The Murrays’ Mike Lambert on Monday won a motion to separate his client’s charges into six separate trials. Assistant State Attorney Jacquelyn Roys did not object. It’s not an uncommon tactic, though if the cases do go to trial, it’s also risky: rather than have all charges dealt with at one blow, the defense, by exposing itself to a series of juries, also risks getting different results each time. More likely, the move is a prelude to a settlement out of court, such as pleas that would result in the Murrays forfeiting their eligibility to be police officers again, at least in Florida, and pleading down to some kind of probation. Those details are speculative, however.
What’s not speculation is Roys’ update to Circuit Judge Kim C. Hammond, who is hearing the case so far. Several depositions were taken Nov. 18. “There was some other developments that have come out that once I get a final report that will be sent over to Mr. Lambert,” Roys told Hammond. “We did discuss some potential resolutions or at least one or two results short of trial, both sides have expressed interest in that.”

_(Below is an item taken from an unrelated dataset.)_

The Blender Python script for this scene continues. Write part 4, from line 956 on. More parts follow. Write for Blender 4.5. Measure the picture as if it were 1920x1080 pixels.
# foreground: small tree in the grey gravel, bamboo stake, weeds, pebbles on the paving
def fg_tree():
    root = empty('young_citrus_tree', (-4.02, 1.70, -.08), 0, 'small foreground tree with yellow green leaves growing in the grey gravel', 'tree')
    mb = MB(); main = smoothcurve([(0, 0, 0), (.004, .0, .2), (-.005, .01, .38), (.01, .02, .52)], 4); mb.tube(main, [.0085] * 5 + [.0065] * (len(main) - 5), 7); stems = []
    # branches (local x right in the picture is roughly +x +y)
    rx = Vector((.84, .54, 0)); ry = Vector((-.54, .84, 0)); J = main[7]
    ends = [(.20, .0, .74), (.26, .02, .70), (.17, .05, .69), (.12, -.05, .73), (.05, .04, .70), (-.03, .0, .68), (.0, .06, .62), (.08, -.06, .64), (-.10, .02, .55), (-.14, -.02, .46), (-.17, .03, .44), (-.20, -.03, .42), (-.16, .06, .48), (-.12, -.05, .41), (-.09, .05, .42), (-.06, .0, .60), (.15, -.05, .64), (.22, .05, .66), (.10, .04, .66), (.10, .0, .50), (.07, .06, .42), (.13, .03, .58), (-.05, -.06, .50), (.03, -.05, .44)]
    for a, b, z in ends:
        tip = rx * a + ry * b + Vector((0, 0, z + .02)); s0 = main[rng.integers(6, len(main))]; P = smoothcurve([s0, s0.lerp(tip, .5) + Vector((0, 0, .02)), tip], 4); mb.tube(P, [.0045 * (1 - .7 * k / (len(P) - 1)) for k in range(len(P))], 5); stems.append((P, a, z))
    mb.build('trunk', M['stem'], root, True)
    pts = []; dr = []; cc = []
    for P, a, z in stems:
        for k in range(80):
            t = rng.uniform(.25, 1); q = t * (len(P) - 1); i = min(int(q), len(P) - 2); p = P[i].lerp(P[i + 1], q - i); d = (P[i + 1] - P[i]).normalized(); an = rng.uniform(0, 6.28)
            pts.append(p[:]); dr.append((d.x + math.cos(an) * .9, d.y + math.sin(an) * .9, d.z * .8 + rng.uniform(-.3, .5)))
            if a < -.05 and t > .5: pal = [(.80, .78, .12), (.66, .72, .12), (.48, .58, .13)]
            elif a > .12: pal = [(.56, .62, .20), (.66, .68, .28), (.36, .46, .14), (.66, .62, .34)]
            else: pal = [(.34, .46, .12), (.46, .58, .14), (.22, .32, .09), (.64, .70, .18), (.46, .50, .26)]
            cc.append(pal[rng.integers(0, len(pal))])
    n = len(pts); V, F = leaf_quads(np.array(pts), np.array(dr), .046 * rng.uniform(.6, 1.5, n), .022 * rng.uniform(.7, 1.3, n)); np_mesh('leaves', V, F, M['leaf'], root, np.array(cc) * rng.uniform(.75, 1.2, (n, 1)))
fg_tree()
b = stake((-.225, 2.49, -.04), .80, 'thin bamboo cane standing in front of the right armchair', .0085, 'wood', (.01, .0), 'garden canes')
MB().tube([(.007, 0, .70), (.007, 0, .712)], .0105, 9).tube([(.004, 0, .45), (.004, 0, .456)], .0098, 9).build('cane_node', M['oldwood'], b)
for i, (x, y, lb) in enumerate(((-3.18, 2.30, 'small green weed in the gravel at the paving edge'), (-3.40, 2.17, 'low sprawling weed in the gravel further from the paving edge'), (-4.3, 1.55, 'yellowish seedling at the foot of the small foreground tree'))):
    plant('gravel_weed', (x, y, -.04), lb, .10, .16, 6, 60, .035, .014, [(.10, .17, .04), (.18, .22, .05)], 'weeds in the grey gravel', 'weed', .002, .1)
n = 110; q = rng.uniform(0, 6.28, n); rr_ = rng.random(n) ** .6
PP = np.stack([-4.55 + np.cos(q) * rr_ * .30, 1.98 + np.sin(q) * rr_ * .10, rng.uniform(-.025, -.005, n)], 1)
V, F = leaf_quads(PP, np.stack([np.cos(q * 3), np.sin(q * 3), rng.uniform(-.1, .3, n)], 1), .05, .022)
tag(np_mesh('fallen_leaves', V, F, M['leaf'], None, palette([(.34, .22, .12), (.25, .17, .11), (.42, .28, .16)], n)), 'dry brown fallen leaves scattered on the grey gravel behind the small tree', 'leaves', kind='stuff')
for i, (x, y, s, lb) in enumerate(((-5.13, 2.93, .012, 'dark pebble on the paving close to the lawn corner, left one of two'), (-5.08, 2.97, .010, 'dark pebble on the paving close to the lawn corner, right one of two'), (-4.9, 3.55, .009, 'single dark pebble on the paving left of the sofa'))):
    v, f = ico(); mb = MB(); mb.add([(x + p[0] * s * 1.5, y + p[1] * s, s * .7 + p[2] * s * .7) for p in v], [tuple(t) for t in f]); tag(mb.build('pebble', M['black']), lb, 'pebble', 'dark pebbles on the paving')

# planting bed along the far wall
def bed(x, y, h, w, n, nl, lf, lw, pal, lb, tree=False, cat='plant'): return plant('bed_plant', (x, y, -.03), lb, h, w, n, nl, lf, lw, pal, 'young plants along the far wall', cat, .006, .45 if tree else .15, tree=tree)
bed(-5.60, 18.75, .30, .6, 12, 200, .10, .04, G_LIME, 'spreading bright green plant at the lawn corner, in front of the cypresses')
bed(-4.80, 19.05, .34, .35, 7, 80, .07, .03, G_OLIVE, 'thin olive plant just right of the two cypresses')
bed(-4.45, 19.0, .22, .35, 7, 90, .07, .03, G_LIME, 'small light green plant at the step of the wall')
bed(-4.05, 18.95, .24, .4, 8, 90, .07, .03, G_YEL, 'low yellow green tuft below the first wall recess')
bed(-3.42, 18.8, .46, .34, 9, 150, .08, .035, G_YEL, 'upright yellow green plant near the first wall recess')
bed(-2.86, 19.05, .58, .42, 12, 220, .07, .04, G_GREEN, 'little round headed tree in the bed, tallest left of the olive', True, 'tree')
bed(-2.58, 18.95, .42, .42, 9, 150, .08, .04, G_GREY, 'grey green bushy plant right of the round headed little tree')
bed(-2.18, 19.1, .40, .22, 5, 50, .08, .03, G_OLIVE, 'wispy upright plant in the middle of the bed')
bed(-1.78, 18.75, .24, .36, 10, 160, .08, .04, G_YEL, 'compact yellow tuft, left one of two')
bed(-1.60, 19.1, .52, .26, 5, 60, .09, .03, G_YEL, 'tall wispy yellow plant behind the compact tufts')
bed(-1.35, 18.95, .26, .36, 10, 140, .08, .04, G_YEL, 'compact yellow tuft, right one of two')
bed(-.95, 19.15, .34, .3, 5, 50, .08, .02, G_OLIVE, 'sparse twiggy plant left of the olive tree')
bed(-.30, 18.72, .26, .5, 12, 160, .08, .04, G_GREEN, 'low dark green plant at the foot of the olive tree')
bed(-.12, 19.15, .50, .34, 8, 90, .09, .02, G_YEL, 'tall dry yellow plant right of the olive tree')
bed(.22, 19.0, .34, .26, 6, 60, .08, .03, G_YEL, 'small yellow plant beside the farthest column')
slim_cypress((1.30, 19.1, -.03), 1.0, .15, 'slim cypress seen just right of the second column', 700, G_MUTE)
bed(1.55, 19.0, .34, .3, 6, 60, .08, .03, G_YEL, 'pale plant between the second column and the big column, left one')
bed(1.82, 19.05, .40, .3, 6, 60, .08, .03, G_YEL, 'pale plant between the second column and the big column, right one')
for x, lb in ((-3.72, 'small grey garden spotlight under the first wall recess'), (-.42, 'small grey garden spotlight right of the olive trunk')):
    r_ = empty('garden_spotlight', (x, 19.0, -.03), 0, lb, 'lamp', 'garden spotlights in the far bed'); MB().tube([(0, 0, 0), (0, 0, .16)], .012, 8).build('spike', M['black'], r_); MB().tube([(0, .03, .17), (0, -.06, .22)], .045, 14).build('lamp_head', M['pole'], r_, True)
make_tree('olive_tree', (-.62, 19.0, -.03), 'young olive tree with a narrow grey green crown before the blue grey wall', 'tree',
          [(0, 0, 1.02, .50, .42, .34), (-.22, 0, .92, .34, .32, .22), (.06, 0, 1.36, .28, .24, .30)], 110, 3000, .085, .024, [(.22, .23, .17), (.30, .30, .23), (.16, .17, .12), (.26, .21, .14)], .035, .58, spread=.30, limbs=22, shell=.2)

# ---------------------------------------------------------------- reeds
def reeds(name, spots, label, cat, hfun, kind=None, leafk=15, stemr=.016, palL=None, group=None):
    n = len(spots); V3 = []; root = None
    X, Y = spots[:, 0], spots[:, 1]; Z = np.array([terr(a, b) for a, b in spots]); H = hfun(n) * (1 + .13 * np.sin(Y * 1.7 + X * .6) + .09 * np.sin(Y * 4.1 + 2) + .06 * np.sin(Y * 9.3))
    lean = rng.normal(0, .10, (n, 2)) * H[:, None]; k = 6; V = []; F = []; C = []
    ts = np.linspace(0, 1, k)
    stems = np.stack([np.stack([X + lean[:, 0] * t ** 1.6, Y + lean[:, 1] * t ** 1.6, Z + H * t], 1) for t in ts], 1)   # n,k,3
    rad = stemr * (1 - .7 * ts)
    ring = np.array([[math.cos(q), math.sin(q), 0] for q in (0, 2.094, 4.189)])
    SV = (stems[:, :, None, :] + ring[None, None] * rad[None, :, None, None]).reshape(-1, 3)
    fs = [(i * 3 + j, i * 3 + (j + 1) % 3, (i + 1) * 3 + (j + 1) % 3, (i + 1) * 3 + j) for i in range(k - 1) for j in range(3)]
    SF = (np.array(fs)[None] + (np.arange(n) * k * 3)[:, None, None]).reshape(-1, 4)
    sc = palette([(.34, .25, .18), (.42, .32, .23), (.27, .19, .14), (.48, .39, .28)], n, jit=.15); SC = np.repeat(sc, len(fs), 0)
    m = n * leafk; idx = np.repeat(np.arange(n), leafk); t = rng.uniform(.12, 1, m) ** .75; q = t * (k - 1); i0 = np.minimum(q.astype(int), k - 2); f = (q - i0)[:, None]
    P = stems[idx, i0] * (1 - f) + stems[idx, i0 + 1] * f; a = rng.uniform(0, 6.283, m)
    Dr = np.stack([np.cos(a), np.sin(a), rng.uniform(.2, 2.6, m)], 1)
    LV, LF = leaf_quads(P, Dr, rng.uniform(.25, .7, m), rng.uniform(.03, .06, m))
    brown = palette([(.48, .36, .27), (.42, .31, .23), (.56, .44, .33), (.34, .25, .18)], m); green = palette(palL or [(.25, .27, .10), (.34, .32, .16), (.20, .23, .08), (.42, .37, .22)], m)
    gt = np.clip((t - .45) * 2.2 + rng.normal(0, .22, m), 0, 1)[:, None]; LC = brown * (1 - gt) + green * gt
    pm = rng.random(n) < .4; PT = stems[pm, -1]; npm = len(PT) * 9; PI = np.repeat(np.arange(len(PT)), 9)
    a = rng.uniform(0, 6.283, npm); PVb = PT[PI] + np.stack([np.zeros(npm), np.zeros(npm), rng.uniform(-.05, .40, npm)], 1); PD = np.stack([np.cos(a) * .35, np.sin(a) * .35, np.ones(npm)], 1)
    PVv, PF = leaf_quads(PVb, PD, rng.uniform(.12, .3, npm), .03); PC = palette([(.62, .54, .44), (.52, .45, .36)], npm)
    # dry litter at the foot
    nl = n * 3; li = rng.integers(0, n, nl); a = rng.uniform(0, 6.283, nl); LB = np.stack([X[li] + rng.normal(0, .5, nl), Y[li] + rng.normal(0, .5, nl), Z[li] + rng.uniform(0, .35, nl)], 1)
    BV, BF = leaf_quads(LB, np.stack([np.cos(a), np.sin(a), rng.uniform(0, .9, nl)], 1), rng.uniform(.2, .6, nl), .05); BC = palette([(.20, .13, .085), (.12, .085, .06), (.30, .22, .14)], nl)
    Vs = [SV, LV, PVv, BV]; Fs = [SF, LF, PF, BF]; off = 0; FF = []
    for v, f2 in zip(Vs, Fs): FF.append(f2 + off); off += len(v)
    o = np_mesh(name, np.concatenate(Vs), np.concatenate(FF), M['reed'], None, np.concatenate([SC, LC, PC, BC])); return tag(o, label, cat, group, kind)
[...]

Hammond is retiring at the end of the year. Should the case go to trial, it would happen in 2011. The case would likely be shifted to Judge Raul Zambrano, who is taking over most of Hammond’s criminal caseload.
After summarizing the charges John Murray face, Lambert told Hammond: “There is no connection between any of them judge, other than the fact that he was a police officer at the time, and I think that the prejudice that would result—as a result of the four-count information against him, on allegations that are not connected with one another, would far exceed any need to try them together. I don’t even believe that there is a connector other than the fact that he was a law enforcement officer.”

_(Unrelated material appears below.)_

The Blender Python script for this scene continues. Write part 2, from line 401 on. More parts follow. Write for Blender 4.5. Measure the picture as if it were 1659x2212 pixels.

Regarding Lisa Murray’s two felony counts, Lambert said: “Again, each should be presented to a jury separate and distinct of the other so that a jury is not thinking that, well she’s charged with two offenses, she must have at least committed one of them. She as well as John Murray in his separate case is entitled to have a jury determine facts as it relates to each separate allegation in the information.”
When Roys said, without raising a question, that she had no objection, Hammond said: All you had to do is ask.”
The Murrays were not in the courtroom. Roys inquired about their absence, only to be told that it had been agreed, at a previous motion, that they would not be present.